Bâtir ses projets, se donner les moyens pour les atteindre ne consiste-t-il pas, au départ, à accepter les contraintes, à les dompter et à les vaincre ? Quelle que soit notre situation, notre état n’est-il pas notre condition indépassable d’accepter les contraintes que la vie nous soumet ?

Vouloir modifier ces conditions externes à nous-mêmes est certainement légitimes mais doit-t-on le faire de façon compétitive et conflictuelle ?

Rapports de classes ou luttes pour légalité ?

La société néolibérale (dite postmoderne) nie la réalité des rapports de domination de classes pour mettre en avant la lutte pour le traitement égalitaire des particularismes (les particularismes étant revendiqués comme des identités légitimes en compétitions concurrentielles entre elles dans une recherche effrénée d’une égalité mythique).

Est-il juste d’évacuer les rapports de domination de cette manière ? Ne sont-ce pas ces rapports de domination qui affectent la personne et son alter ego ? Il me semble que la compétition qu’induit la lutte pour l’égalité accroit les rapports de domination au lieu de les apaiser.

Ne serait-il pas plus judicieux de réinstaurer la lutte des classes, ce combat pour l’abrogation des rapports de dominations par une dialogique démocratique régulateur des désirs d’appropriation des biens et du pouvoir ?

Le respect comme reconnaissance de l’autre, de la différence, l’égalité comme acceptation des différences.

Mon alter ego me forge comme je le forge. Nous entrons en relation donc en conflit. Comment réduire ce conflit, ou du moins sa violence intrinsèque.

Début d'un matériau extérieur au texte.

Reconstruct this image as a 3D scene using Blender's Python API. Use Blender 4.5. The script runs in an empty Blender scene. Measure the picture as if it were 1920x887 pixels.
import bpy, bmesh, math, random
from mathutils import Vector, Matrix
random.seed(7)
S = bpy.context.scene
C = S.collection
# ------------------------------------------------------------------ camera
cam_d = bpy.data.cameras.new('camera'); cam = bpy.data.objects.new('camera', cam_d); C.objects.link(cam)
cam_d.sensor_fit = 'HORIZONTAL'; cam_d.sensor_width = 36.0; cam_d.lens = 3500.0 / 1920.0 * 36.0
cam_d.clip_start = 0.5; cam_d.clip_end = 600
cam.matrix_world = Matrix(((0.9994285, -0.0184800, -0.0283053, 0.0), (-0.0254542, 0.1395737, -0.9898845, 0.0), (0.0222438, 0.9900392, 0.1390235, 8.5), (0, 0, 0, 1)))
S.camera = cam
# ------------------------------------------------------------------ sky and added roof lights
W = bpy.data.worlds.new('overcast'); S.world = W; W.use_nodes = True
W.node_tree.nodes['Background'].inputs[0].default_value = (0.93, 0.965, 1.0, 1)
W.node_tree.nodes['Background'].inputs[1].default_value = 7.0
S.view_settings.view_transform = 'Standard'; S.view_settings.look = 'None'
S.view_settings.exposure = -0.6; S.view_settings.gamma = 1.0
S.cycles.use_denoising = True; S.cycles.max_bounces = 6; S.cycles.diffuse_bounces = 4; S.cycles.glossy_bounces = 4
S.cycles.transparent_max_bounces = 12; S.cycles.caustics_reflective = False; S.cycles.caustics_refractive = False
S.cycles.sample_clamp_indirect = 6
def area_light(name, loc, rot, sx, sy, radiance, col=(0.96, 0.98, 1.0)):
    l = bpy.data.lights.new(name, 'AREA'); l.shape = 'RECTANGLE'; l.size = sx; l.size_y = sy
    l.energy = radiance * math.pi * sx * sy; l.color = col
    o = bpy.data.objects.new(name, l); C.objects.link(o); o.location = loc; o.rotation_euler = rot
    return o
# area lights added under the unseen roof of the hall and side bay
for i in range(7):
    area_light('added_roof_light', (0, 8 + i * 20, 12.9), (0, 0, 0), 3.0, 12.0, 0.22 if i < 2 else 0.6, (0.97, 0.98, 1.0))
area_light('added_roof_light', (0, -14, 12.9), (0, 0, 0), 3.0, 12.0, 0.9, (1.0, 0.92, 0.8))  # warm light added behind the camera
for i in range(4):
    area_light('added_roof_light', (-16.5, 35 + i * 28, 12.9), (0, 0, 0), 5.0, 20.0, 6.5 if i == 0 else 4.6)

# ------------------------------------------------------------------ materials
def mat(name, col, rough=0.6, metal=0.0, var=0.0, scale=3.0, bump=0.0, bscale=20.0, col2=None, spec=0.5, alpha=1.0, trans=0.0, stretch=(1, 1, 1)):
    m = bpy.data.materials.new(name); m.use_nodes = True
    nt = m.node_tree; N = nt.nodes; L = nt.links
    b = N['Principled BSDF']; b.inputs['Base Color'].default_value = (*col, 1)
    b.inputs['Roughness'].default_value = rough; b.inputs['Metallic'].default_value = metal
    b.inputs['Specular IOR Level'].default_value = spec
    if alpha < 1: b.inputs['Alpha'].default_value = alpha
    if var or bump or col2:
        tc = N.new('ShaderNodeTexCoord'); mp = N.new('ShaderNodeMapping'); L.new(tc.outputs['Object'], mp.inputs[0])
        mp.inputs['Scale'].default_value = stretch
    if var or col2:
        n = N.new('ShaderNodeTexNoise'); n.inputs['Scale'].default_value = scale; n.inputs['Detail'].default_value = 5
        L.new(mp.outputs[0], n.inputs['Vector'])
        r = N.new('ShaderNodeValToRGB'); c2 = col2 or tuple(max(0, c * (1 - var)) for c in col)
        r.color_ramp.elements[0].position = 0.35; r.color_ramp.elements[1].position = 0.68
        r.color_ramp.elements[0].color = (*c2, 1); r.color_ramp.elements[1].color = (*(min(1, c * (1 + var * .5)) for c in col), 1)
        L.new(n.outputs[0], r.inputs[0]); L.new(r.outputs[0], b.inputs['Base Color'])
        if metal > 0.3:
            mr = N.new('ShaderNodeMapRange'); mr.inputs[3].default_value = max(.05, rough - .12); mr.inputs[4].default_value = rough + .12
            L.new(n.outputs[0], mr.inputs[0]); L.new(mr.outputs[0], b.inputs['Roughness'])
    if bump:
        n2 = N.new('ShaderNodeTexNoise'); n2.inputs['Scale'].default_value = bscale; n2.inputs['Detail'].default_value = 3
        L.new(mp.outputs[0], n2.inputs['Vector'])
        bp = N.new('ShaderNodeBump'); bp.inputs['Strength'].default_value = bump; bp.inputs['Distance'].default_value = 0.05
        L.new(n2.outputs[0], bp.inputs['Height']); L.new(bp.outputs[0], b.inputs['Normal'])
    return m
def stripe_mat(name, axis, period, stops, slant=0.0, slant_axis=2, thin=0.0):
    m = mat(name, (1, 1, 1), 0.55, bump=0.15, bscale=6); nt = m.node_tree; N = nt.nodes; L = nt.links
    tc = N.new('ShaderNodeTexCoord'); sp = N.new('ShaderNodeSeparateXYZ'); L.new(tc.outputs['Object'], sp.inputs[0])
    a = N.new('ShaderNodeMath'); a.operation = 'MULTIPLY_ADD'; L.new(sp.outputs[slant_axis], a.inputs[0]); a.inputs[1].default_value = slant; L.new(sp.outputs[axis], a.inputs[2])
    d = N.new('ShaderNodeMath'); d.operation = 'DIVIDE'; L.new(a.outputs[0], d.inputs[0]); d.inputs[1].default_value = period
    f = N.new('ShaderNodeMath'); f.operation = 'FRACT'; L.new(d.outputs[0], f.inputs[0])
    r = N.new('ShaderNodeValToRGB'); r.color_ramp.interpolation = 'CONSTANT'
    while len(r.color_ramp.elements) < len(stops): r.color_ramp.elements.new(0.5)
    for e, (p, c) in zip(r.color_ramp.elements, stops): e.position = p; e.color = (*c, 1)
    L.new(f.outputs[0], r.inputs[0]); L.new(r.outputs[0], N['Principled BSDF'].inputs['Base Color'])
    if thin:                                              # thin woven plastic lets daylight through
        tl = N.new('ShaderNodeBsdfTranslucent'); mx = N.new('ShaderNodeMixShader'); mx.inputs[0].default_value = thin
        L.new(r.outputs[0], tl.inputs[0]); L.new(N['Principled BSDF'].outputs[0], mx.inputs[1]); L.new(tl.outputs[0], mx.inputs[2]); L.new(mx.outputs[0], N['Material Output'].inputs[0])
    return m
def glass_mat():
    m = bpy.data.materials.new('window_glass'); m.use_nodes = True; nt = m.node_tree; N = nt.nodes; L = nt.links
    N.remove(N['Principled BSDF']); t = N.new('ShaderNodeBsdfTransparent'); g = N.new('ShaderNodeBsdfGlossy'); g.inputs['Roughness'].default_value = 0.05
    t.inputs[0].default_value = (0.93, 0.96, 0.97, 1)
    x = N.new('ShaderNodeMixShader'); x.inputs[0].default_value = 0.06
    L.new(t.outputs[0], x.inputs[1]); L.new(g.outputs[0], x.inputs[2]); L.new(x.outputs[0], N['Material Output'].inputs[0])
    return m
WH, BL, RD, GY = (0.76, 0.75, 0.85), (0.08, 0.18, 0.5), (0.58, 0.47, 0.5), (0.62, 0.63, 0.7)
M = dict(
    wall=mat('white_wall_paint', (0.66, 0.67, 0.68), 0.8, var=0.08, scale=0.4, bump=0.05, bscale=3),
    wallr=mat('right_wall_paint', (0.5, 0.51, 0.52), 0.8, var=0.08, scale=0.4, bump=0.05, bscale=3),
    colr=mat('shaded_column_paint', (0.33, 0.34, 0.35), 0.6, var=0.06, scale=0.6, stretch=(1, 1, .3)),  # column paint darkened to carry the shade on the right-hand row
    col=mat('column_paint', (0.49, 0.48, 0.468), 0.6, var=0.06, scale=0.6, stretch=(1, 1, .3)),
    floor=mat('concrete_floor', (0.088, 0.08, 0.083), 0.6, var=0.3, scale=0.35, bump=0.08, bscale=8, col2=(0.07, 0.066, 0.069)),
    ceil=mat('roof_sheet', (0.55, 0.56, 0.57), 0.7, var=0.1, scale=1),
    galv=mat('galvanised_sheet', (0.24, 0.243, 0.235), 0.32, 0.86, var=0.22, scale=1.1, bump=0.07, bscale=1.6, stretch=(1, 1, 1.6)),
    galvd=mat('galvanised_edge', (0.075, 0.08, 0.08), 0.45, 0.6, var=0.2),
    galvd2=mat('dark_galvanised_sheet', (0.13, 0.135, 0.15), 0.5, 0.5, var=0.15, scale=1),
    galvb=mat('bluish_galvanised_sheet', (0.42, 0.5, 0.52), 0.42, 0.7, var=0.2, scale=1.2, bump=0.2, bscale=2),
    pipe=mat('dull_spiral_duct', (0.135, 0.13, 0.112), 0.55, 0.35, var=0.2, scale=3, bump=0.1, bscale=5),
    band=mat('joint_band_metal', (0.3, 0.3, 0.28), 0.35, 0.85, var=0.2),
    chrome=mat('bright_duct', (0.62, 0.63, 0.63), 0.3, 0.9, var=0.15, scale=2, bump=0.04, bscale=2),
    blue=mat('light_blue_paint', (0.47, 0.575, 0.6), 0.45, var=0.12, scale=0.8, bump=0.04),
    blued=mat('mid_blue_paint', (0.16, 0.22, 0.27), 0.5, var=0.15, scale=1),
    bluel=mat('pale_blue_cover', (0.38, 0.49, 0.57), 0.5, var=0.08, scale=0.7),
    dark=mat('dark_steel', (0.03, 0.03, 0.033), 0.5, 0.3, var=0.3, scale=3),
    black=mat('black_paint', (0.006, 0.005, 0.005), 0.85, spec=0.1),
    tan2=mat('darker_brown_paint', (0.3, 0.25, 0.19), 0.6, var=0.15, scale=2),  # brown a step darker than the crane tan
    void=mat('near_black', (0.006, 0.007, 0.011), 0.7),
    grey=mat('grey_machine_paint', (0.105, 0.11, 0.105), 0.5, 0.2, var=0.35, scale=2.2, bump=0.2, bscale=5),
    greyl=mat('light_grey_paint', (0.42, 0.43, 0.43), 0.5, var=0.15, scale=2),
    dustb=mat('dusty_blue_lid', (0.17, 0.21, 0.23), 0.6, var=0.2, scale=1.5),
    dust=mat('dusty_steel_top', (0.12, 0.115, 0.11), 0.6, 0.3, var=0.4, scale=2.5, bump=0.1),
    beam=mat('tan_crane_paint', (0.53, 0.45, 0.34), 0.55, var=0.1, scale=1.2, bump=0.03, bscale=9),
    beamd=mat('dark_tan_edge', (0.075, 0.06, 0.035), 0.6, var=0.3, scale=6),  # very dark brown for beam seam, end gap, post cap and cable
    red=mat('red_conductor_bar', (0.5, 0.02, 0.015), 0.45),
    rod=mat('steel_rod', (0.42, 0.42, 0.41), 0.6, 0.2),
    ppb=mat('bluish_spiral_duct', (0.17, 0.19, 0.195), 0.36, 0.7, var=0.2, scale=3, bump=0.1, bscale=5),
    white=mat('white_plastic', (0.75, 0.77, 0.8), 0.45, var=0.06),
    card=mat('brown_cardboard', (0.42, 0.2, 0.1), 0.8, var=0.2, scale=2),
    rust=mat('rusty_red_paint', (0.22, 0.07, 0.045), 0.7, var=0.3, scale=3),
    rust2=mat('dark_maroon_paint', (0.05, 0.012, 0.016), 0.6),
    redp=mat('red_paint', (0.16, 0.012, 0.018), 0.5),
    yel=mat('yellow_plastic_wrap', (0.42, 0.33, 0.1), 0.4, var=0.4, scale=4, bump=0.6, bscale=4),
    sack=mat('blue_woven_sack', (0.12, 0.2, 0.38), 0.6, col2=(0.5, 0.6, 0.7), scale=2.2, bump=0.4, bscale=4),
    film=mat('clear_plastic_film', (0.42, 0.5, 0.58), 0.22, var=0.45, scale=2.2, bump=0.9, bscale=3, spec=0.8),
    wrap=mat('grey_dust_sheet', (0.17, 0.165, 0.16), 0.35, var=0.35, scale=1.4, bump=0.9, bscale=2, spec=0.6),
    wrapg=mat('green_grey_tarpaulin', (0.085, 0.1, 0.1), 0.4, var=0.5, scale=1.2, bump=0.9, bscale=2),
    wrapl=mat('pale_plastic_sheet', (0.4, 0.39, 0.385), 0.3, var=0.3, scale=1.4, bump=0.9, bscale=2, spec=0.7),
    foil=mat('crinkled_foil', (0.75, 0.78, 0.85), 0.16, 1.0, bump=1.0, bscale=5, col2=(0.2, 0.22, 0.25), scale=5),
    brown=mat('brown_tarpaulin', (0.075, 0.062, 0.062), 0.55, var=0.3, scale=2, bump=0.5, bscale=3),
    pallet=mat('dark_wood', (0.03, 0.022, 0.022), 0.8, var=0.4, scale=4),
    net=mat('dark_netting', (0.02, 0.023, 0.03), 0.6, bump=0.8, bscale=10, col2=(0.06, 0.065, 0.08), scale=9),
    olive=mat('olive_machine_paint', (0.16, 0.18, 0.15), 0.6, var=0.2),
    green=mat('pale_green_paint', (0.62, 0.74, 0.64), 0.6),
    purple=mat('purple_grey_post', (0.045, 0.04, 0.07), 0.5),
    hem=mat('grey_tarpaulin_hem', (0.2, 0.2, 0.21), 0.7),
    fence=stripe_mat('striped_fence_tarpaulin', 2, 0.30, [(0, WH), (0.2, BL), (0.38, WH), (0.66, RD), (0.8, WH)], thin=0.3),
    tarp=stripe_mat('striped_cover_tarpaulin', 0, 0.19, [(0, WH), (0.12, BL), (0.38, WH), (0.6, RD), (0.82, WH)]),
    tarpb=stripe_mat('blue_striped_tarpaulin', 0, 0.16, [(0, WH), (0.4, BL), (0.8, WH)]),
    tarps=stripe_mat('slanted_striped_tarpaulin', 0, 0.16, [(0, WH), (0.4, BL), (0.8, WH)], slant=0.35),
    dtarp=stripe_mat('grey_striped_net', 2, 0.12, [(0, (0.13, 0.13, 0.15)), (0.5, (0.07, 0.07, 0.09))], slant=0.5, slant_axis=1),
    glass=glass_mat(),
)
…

Outre son acceptation en tant que condition indépassable du rapport à autrui, n’est-ce pas la reconnaissance réciproque de l’autre qui s’exprime par l’écoute et le respect mutuels qui assure l’égalité symbolique des personnes, première étape indépassable, elle aussi, pour que l’un et l’autre ouvre la place aux désirs de l’autre et à sa jouissance ? …

L’égalité en définitive n’est-ce pas l’acceptation, la reconnaissance des différences ? … Tous égaux car tous différents ? Personne ne pouvant se prévaloir d’être plus (ou moins) que qui conque ? … Juste pouvant se prévaloir d’être légitimement différent ? ...

Comme dans un écosystème, n’est-ce pas la diversité qui fait la richesse ? … L’originalité qui ouvre de nouvelles possibilité, la différence qui nous permet d’apporter à nos alter ego un plus qui nous enrichi mutuellement ? …

Ne devons nous pas valoriser l’originalité, les différences plutôt que nous ériger en concurrents irréconciliables ? … N’est ce pas ça la trilogie indivisible qu’est liberté-égalité-fraternité ?

Olivier MONTULET

  1. J’utilise sciemment le terme mâle plutôt qu’homme non seulement pour distinguer le mâle humain de l’individu homo sapiens mais surtout parce qu’il comporte en lui-même l’idée de la domination qu’il exerce.
  2. Ce qui est un trait culturel et n’est pas une fatalité anthropologique.
  3. Ce qui n’est qu’idéologique et sans fondement anthropologique ou naturel effectif.
  4. Ce qui est un trait culturel et n’est pas une fatalité anthropologique.
  5. En forme de dialogue.
  6. En particulier l’usage d’un rapport de forces déséquilibré à son avantage par nature assimilable à du chantage.